In between the givers and the deniers are numerous states that disclosed some amount of information. Arkansas and Tennessee will only let residents of the state review its public documents. (Despite the law, Tennessee’s Department of Consumer Affairs did respond that no complaints had been filed against the company, even though TINA.org is not a resident of the state.) Utah only discloses complaints that meet certain criteria. And although the offices of the attorney general in California and Nevada would not disclose consumer complaints, other consumer protection departments in these states did indicate they would release the complaints received by their offices. Click here for a list of states best to worst.
Timely vs. Untimely Responses
In analyzing the FOIA responses, TINA.org also reviewed how long it took states to respond to its requests. Six states — Connecticut, Iowa, Missouri, North Carolina, North Dakota, and Ohio– responded within the same day as the request was sent and most responded in the time allotted by state statutes. But 11 states failed to comply with the time frame required by their open records laws.
Challenging a Denial
In the states that denied access to consumer complaints there are arguments to be made for permitting disclosure.
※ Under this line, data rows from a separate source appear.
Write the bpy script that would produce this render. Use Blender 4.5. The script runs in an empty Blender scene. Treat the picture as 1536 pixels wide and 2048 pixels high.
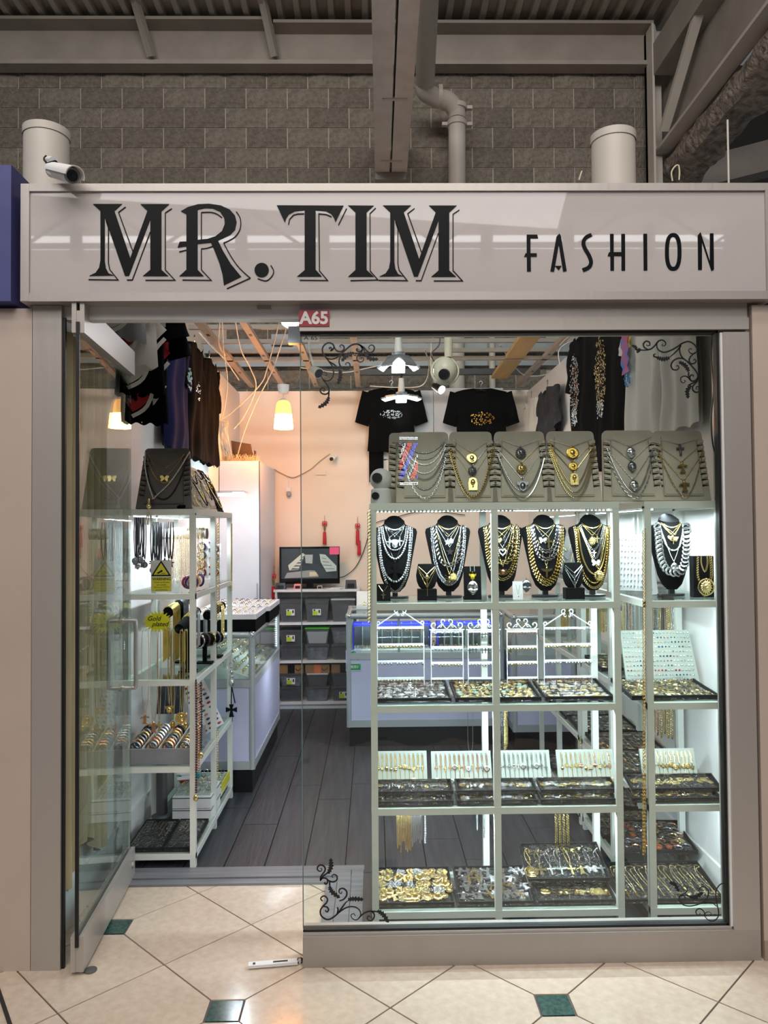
import bpy, math, random
from math import sin, cos, pi, sqrt, radians as R
from mathutils import Vector as V, Matrix as MX, noise
random.seed(7)
rnd = random.Random(11)
sc = bpy.context.scene
col = sc.collection

# ---------------------------------------------------------------- camera
F = 1520.0
cam = bpy.data.objects.new('camera', bpy.data.cameras.new('camera'))
col.objects.link(cam)
cam.data.sensor_fit = 'VERTICAL'; cam.data.sensor_height = 24; cam.data.lens = 24 * F / 2048
cam.data.clip_start = 0.05
ROT = MX.Rotation(R(-0.867), 4, 'Z') @ MX.Rotation(R(91.357), 4, 'X') @ MX.Rotation(R(-0.45), 4, 'Z')
EYE = V((0, 0, 1.55))
cam.matrix_world = MX.Translation(EYE) @ ROT
sc.camera = cam

def ray(px, py):
    return ROT.to_3x3() @ V(((px - 768) / F, -(py - 1024) / F, -1))
def W(px, py, Y):
    d = ray(px, py); return EYE + d * (Y / d.y)
def WX(px, py, X):
    d = ray(px, py); return EYE + d * (X / d.x)

# ---------------------------------------------------------------- light
sc.view_settings.view_transform = 'Standard'; sc.view_settings.look = 'None'
sc.view_settings.gamma = 1; sc.view_settings.use_curve_mapping = False
sc.view_settings.exposure = 0.0
sc.cycles.use_denoising = True
sc.cycles.max_bounces = 10; sc.cycles.transparent_max_bounces = 24
sc.cycles.glossy_bounces = 4; sc.cycles.diffuse_bounces = 4; sc.cycles.transmission_bounces = 8
sc.cycles.caustics_reflective = False; sc.cycles.caustics_refractive = False
sc.cycles.sample_clamp_indirect = 4
world = bpy.data.worlds.new('world'); sc.world = world; world.use_nodes = True
wb = world.node_tree.nodes['Background']
wb.inputs[0].default_value = (0.80, 0.82, 0.88, 1); wb.inputs[1].default_value = 0.15

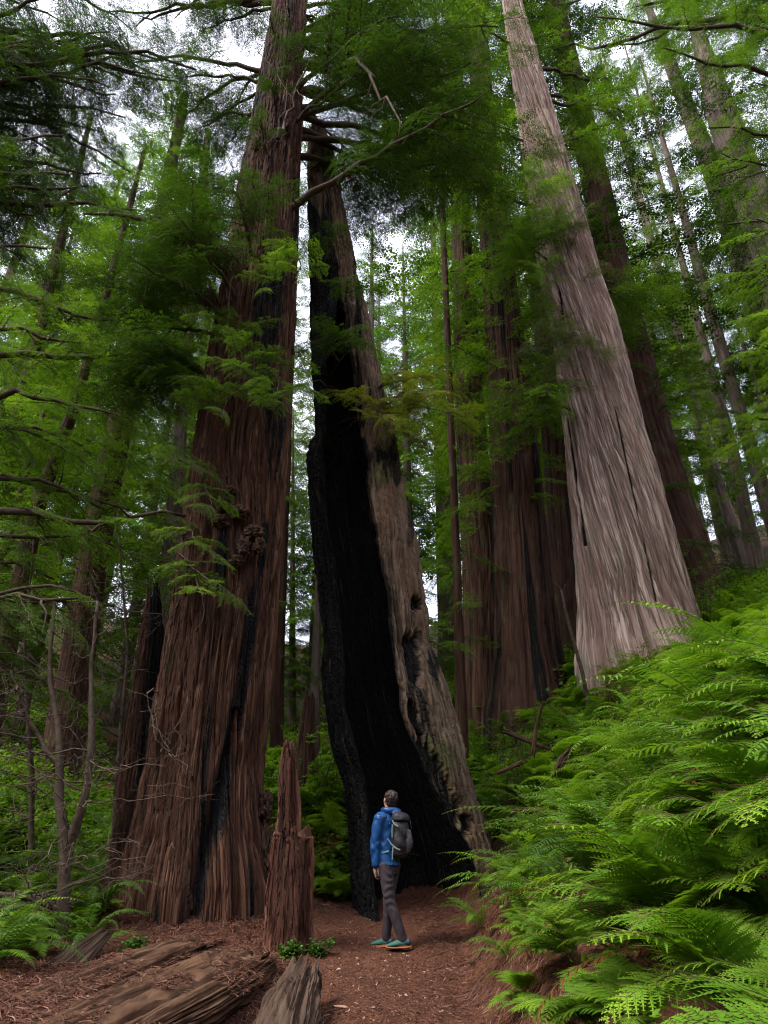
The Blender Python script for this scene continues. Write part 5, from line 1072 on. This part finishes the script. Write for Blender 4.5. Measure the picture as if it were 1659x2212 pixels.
# ---------------------------------------------------------------- the hiker and the backpack
PX0, PY0 = float(P(848, 2062, 9.7)[0]), 9.7
PZ0 = float(ground_z(PX0, PY0))+.016
def loft(sections, k=24, closed=True):
    """sections: (centre, right axis*rx, up axis*ry) ellipses -> verts, faces"""
    th = np.linspace(0, 2*np.pi, k, endpoint=False); V = []
    for c, a, b in sections:
        V.append(np.asarray(c)[None]+np.cos(th)[:, None]*np.asarray(a)[None]+np.sin(th)[:, None]*np.asarray(b)[None])
    V = np.concatenate(V); n = len(sections); f = grid_faces(k, n); V = np.vstack([V, np.asarray(sections[0][0])[None], np.asarray(sections[-1][0])[None]]); i = np.arange(k); m = n*k
    return V, [f, np.stack([(i+1) % k, i, np.full(k, m)], -1), np.stack([(n-1)*k+i, (n-1)*k+(i+1) % k, np.full(k, m+1)], -1)]
class Fuse:
    def __init__(s): s.v = []; s.f = []; s.n = 0
    def add(s, V, F_):
        s.v.append(V); s.f += [f+s.n for f in F_]; s.n += len(V)
    def limb(s, pts, rad, k=20, flat=1.0, m=6):
        """smooth tapered tube through the joints"""
        p = np.array(pts, float); t = np.linspace(0, len(p)-1, (len(p)-1)*m+1); r = np.interp(t, np.arange(len(p)), rad)
        q = np.stack([np.interp(t, np.arange(len(p)), p[:, i]) for i in range(3)], -1)
        for _ in range(3): q[1:-1] = .25*q[:-2]+.5*q[1:-1]+.25*q[2:]; r[1:-1] = .25*r[:-2]+.5*r[1:-1]+.25*r[2:]
        d = nrm(np.gradient(q, axis=0)); u = nrm(np.cross(d, np.array([.05, .1, 1.0]) if abs(d[0, 2]) < .9 else np.array([.6, .8, 0.05]))); v = np.cross(d, u)
        s.add(*loft([(q[0]-d[0]*r[0]*.5, u[0]*r[0]*.6, v[0]*r[0]*.6)]+[(q[i], u[i]*r[i], v[i]*r[i]*flat) for i in range(len(q))]+[(q[-1]+d[-1]*r[-1]*.5, u[-1]*r[-1]*.6, v[-1]*r[-1]*.6)], k))
    def ball(s, c, ax, k=24):
        """ellipsoid; ax = three half axes"""
        ph = np.linspace(.06, np.pi-.06, 16); a = [np.asarray(x, float) for x in ax]
        s.add(*loft([(np.asarray(c)+a[2]*math.cos(p), a[0]*math.sin(p), a[1]*math.sin(p)) for p in ph[::-1]], k))
    def build(s, name, mat, parent, vox=.008, smooth=6, disp=None, off=(0, 0, 0)):
        me = np_mesh(name, np.concatenate(s.v), s.f, []); o = bpy.data.objects.new('tmp', me); COL.objects.link(o)
        m = o.modifiers.new('r', 'REMESH'); m.mode = 'VOXEL'; m.voxel_size = vox; m.use_smooth_shade = True
        m2 = o.modifiers.new('s', 'SMOOTH'); m2.iterations = smooth; m2.factor = .5
        dg = bpy.context.evaluated_depsgraph_get(); me2 = bpy.data.meshes.new_from_object(o.evaluated_get(dg), depsgraph=dg); bpy.data.objects.remove(o)
        n = len(me2.vertices); co = np.zeros(n*3, np.float32); me2.vertices.foreach_get('co', co); co = co.reshape(-1, 3); no = np.zeros(n*3, np.float32); me2.vertex_normals.foreach_get('vector', no); no = no.reshape(-1, 3)
        if disp is not None: co = co+no*disp(co.astype(float))[:, None]
        co = co-np.asarray(off); me2.vertices.foreach_set('co', co.astype(np.float32).ravel()); me2.polygons.foreach_set('use_smooth', np.full(len(me2.polygons), True)); me2.materials.clear(); me2.materials.append(mat); me2.name = name; me2.update()
        return obj(name, me2, parent)
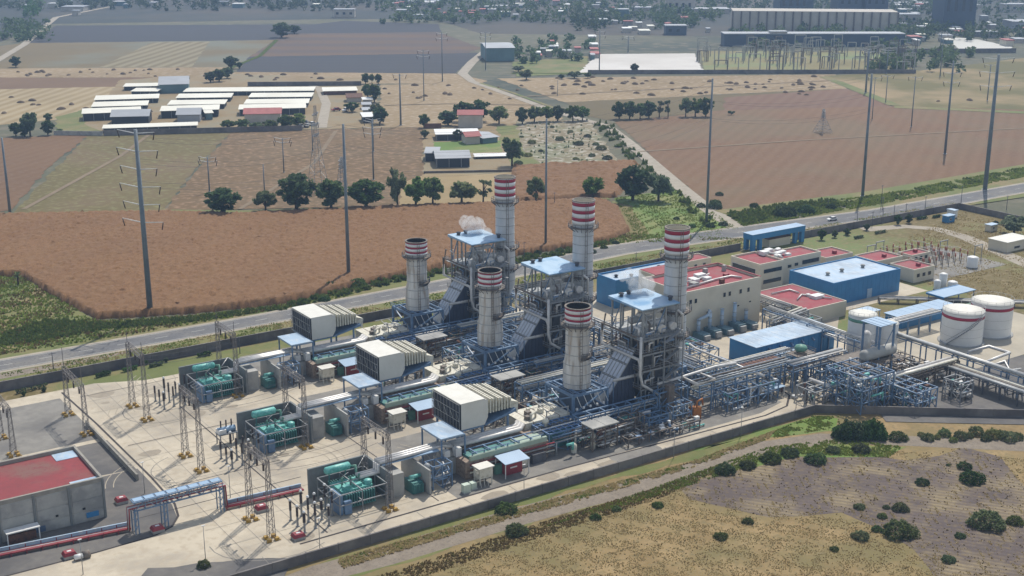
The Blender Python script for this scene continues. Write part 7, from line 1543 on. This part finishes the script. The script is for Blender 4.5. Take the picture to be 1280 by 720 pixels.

Many of the states that did not release the complaints based their withholding of them on the premise that consumer complaints should be classified as “investigatory files” — despite the fact that many of the laws in these states do not specifically list consumer complaints as exempt from disclosure. As such, it is a premise ripe for challenging. In fact, only three states specifically list consumer complaints as nonpublic records: Alaska, Pennsylvania, and Minnesota.
In addition, several state have discretionary language that would allow the attorney general to disclose the complaints. For example, in Oklahoma, state statues provide that the Attorney General may keep its litigation files and investigatory records confidential but it doesn’t say the office has to do that. (In fact, another section of the Oklahoma statute seems to be in conflict with deeming consumer complaints as part of exempt investigative files. This section states: “Access to records which under the Oklahoma Open Records Act, would be otherwise available for public inspection and copying, shall not be denied because a public body or public official is using or has taken possession of such records for investigatory purposes or has placed the records in a litigation file.”)
Moreover, many states – including at least three that denied access – Alaska, Arizona and Pennsylvania — have what is known as balancing language in their statutes. This, in essence, allows public officials to release records exempt from disclosure if it serves the public interest.
More to Do
While an overwhelming majority of states will allow consumers to view complaints filed with state officials, there is more work to be done. TINA.org would like to see all the 50 states make consumer complaints filed with state officials easily and readily available in online databases to anyone who is researching a company. Short of that, states should streamline the process for requesting complaints by making requests easier to submit and by outlining their FOIA process in easy-to-understand terms that are readily available and simple for consumers to locate. Consumers in states that keep them from public view should push their lawmakers to clarify state open records statues and specifically classify consumer complaints as public records of vital interest to all.